Ma la sorpresa di questo libro non è tanto nella descrizione, efficace fino allo spasimo, di autopompe lanciate a sirena spiegata, bambini imprigionati con le gambe spezzate, operai che soffocano all’interno di una betoniera o elettrizzanti corse per la vita. Per quello basta l’esperienza personale di Luca Cari. L’elemento più forte è la scrittura.
Con forte determinazione narrativa, l’autore inchioda il lettore al testo con un ritmo affascinante e un’efficacia linguistica secca, nervosa, non eccessiva, non esagerata. In questo senso il libro si distingue nettamente da altri testi, più o meno autobiografici, o autoreferenziali di tanti membri delle forze dell’ordine che si alternano nelle librerie. Luca Cari sa raccontare e lo fa con maestria, senza alcun bisogno di continui riferimenti alla realtà brutale della cronaca, anzi, trasferisce le sue storie in un limbo impercettibile, in un mondo fatto di emozione dove non c’è bisogno di nomi o di date.

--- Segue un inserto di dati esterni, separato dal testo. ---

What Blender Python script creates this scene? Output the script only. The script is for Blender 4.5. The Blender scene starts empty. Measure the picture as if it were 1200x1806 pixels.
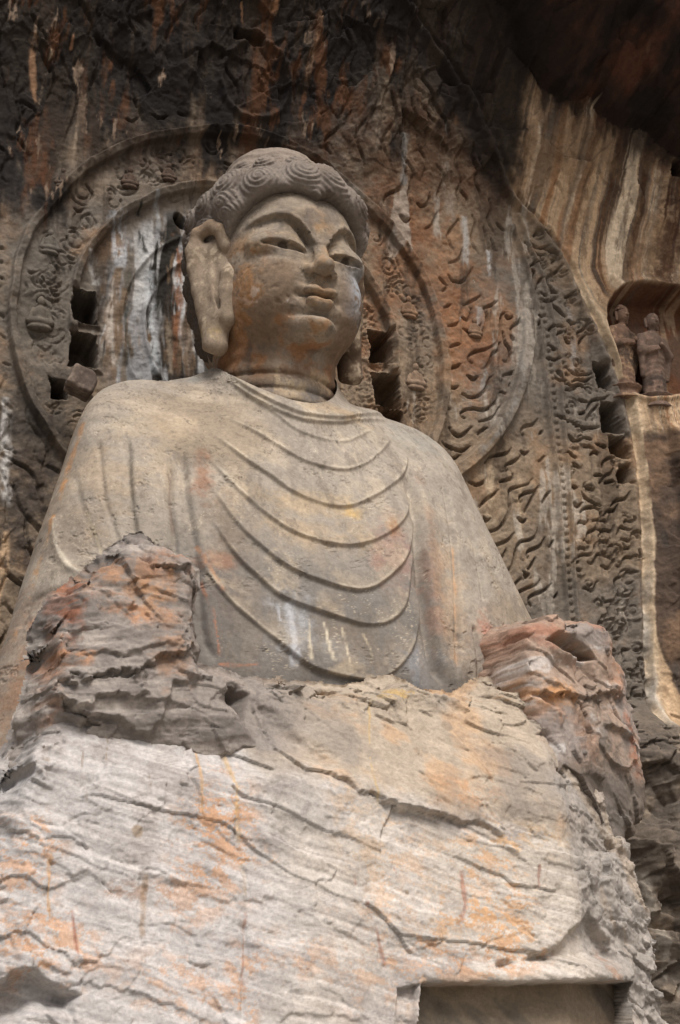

Certo, molti lettori riconosceranno episodi che hanno visto per giorni in televisione o sui giornali ma l’intento di Cari è lontanissimo da quello di svelare retroscena o particolari di fattacci recenti o lontani come un crollo di una basilica Sacra nota a tutti, o l’incendio di uno stabilimento per l’olio in Umbria. Quello che conta, per lui sono le sensazioni indescrivibili di chi affronta la morte ogni giorno, la gioia selvaggia di salvare una vita, la rabbia, la delusione, lo sconforto del fallimento. È proprio questo, l’impotenza disperata che si prova di fronte a uno sguardo che si vela per sempre, a un cuore che smette di battere nonostante i disperati tentativi della rianimazione, che costringe il protagonista pompiere ad alzare i pugni al cielo nell’invocazione rabbiosa e disperata che dà l’efficacissimo titolo a questo libro, forte e indimenticabile: "Non sono Dio".